Let us summarize the classes of behavior in the context of examples that have appeared in this essay:

Aviator sunglasses – a behavior appears to be causal and actually is causal to getting laid. The behavior spreads rapidly and declines quickly as competing males adopt it and it loses value as a result. The style evolves quickly as competing males experiment with derivatives of the original successful behavior.

Loud motor cycle – a behavior is presumed to be causal to getting laid, but is not actually causal to that outcome. The behavior persists and remains for a much longer period. There is no stylistic innovation, because adopters of the behavior cannot delineate what features lead to success and what features does not. Their success and failures are actually the result of some other variable.

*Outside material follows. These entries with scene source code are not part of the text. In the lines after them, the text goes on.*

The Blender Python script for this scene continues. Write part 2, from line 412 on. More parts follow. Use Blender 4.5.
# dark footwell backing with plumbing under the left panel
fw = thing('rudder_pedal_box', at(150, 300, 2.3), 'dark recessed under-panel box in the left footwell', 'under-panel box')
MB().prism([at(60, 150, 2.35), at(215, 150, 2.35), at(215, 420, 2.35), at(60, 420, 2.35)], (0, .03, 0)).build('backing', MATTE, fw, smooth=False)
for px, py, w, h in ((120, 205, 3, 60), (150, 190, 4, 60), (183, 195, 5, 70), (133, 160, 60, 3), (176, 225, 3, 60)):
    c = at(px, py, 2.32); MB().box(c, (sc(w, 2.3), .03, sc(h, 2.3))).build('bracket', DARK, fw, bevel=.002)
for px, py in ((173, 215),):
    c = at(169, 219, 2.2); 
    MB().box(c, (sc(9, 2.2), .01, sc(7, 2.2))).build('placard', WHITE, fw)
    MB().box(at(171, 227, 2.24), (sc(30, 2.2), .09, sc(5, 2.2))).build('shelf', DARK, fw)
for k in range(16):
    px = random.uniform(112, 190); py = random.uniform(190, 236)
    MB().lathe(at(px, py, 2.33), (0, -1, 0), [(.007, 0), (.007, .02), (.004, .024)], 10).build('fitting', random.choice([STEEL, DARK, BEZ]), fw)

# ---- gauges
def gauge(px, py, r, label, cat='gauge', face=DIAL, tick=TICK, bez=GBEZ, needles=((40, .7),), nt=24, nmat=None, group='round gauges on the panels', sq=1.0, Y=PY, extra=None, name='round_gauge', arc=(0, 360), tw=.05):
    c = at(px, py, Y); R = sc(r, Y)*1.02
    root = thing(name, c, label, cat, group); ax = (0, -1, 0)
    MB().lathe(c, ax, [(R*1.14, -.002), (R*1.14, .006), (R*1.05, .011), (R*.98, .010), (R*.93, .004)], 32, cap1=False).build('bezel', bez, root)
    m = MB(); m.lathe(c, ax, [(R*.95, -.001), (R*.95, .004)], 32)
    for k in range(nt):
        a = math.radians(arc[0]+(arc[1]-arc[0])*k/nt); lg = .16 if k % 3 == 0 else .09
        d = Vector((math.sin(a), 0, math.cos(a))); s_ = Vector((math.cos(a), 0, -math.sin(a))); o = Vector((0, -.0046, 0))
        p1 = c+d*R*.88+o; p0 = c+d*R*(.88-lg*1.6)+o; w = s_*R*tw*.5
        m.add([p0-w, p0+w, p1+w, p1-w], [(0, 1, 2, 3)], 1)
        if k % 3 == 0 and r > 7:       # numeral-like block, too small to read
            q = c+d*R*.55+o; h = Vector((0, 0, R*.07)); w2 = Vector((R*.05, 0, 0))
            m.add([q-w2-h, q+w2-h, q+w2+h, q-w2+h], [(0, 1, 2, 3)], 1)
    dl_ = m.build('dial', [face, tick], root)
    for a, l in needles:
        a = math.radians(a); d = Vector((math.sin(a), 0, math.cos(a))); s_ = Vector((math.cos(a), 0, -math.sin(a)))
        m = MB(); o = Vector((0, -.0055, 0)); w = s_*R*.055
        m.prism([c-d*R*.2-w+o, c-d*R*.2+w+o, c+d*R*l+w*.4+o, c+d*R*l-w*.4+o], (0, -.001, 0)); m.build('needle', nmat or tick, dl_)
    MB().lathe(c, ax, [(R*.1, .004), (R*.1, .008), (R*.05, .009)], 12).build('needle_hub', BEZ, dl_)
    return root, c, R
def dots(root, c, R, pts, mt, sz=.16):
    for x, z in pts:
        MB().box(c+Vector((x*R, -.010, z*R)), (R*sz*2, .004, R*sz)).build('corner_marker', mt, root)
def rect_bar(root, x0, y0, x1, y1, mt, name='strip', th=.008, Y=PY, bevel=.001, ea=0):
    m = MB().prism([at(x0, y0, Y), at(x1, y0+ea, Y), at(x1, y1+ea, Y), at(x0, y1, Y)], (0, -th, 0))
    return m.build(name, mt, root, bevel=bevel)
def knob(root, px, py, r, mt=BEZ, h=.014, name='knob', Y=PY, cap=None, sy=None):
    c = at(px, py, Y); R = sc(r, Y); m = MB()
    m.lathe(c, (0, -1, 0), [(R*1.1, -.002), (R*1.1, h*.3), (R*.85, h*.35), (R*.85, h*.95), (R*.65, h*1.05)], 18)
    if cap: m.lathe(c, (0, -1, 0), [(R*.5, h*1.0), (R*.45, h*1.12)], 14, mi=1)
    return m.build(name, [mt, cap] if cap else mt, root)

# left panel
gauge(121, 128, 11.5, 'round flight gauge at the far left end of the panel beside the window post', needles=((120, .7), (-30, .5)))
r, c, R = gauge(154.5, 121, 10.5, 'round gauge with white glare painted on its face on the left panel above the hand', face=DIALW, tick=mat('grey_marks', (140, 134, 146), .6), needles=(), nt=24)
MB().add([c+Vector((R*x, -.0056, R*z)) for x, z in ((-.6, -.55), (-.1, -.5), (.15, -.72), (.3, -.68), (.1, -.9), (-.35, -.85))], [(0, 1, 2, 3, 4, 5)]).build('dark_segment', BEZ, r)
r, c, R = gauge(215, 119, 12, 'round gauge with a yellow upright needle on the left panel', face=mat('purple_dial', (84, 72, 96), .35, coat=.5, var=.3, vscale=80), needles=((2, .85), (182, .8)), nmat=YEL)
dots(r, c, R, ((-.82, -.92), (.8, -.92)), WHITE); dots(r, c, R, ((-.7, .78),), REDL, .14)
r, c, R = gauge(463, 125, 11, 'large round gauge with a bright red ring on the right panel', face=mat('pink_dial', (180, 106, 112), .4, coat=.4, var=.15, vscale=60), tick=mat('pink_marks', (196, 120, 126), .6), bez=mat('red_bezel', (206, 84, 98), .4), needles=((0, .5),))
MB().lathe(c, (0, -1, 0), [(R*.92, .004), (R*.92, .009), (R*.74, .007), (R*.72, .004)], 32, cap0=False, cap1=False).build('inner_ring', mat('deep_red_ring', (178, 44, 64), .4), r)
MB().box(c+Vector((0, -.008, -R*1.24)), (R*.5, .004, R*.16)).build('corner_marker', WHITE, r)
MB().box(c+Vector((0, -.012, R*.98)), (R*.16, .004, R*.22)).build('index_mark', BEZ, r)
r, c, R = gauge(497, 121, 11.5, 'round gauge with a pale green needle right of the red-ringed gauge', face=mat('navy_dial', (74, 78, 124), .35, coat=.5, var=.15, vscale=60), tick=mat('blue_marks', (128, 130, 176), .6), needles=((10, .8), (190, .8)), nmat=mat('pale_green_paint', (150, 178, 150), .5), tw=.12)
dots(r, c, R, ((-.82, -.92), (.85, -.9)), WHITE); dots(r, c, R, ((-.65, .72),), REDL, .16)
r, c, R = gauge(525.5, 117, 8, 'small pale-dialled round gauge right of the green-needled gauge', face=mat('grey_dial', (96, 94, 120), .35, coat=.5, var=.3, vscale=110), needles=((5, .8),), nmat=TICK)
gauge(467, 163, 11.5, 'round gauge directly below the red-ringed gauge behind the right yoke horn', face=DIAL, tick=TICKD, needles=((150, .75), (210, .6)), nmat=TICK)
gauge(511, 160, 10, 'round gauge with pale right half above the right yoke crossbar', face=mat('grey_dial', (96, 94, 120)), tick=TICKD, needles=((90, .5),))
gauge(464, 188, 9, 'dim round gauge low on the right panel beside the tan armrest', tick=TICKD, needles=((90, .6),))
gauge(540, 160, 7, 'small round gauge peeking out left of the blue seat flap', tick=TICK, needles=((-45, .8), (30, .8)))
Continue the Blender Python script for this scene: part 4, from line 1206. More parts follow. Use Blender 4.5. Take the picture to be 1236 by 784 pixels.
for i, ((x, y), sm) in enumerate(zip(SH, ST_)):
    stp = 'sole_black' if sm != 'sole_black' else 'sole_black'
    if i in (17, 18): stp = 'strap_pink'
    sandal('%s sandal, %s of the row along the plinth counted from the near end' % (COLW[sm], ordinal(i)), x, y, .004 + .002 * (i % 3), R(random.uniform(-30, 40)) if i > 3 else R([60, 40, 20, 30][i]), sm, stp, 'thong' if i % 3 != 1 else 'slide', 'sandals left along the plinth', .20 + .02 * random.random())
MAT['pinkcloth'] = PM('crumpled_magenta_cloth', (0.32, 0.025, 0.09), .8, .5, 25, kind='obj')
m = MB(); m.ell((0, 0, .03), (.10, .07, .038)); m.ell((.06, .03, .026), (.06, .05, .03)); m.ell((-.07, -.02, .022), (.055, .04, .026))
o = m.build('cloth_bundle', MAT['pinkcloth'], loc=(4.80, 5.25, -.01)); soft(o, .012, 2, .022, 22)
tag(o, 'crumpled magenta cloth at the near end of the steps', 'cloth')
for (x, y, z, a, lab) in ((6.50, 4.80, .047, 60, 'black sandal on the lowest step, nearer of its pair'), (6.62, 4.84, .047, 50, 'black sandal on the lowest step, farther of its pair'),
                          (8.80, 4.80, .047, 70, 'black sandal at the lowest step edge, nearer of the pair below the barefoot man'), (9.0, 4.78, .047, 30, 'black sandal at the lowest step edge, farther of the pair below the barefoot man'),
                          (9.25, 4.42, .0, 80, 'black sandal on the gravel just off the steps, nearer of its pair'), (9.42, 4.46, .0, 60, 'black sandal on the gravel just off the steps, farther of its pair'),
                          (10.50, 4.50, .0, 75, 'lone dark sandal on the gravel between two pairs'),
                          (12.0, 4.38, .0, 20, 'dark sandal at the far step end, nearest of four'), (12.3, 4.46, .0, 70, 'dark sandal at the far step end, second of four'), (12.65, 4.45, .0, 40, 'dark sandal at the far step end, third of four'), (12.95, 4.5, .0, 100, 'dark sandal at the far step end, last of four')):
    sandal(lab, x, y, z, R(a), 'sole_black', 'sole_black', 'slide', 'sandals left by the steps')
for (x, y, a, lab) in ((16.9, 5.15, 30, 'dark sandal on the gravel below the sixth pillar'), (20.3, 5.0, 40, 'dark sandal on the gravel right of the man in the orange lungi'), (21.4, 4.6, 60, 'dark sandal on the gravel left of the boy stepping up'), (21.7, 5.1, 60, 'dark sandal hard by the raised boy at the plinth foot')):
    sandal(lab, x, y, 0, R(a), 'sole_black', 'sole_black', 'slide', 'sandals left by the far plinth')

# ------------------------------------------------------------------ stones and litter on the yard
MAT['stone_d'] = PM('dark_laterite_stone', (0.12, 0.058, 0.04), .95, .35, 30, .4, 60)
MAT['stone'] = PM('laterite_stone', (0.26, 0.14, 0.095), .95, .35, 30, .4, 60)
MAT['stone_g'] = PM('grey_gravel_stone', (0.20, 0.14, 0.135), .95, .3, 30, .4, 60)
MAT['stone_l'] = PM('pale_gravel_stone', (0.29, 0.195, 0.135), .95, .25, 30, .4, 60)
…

Intelligent non-douche bag – the behavior is explicitly punished in that the adopter of this behavior will never get laid. The behavior is abandoned or the adopter endures involuntary celibacy.

Top Hat Theory is the concept that the causal or non-causal association of a behavior with sexual success will lead to its proliferation. Indeed the very name of Top Hat Theory also highlights the understanding that this behavior can be utterly ridiculous and even have no causal relation to getting laid. If men believed that wearing a top hat was supportive of their getting laid, we could bring back the top hat. We could pay some women to publicly direct their attention to men with top hats for a period of time. Other men would see multiple instances of the association between top hats and women and become conditioned to the connection. Soon these men would don top hats for obvious intentions. As long as they remained faithful to the potential potency of the top hat, it would persist.